Repatriation won’t stop xenophobia

File Photo: Phill Magakoe

File Photo: Phill Magakoe

Published Nov 10, 2015

Share

Parliament – Repatriating foreign nationals to their countries of origin will not resolve sporadic instances of violence experienced between locals and foreigners in South Africa, the National Intelligence Coordinating Committee (Nicoc) told MPs on Tuesday.

“I think we are going to move very carefully in dealing with this matter as government because it’s not going to be a solution to just repatriate. Many foreign nationals are integrated in our communities, are married to South Africans, they have families,” said Nicoc acting coordinator of Intelligence Clinton Swemmer while briefing Parliament’s ad hoc committee probing violence against foreign nationals.

“They are law abiding members of our communities so we need to have a good and well thought through approach to how we deal with this and the department of home affairs review of our migration policy is going to give us the key in terms of how we deal with this…”

Nicoc, as part of the Inter-Ministerial Committee (IMC) on Migration, rejected the notion that South Africans were xenophobic, rather blaming “root causes” and “triggers” for the incidents of violence against foreign nationals.

One of the root causes was the fact that foreigners were engaged in the illicit economy.

“Our concern in this particular case is that there is a business model that is being used where the businesses are not registered, the people involved are not banked, there are no taxes being paid. In other words there’s a whole parallel economy being conducted here that is in effect an illicit economy and this is our concern,” said Swemmer.

“The departments of small business development and COGTA [cooperative governance and traditional affairs) are working very closely so that we can start encouraging these businesses to regularise and legalise their status because if we do that we are going to get a better understanding of how this economic activity is conducted and we are then going to be able to ameliorate the negative impact on South Africans who are competing in this space.”

Swemmer said while he could not put a figure to the number of foreign nationals who were in the country either legally, or illegally, statistics from home affairs indicated that 90 percent of them were in fact economic migrants.

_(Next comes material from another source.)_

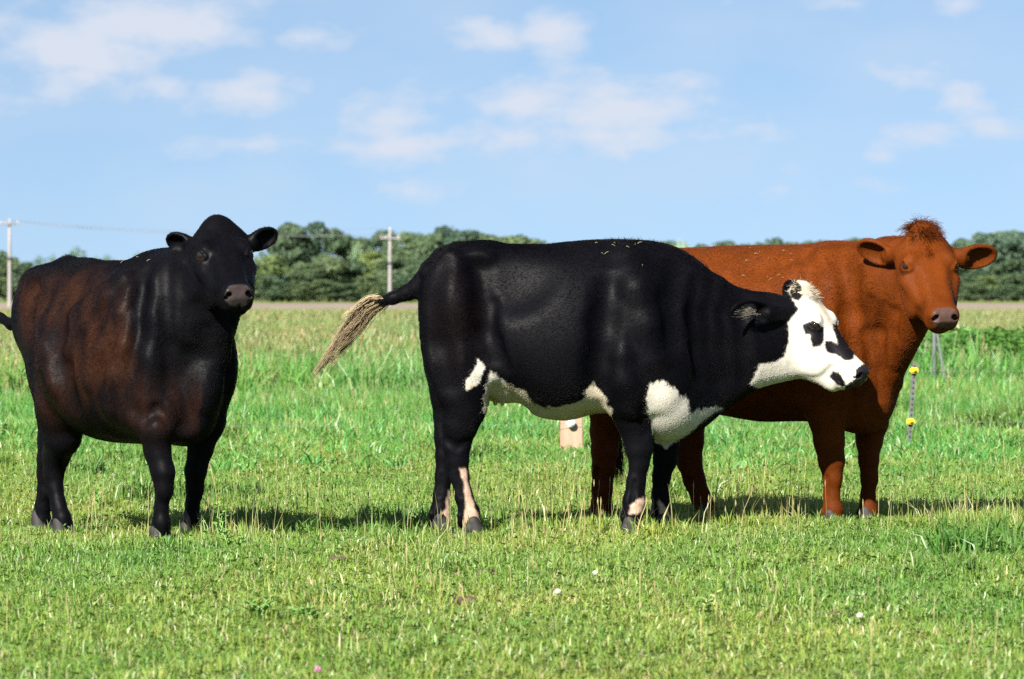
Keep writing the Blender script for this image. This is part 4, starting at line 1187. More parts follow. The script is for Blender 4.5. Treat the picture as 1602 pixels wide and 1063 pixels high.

“These are not people who are politically persecuted, who are coming to countries in a state of war, have their human rights compromised or infringed in some way,” he said.

“This reinforces the point we are making…that the challenges here are socio-economic in nature and we need to work out how as a country we approach economic migrants because no country in the world simply throws opens its borders to literally millions of economic migrants to enter its territory.”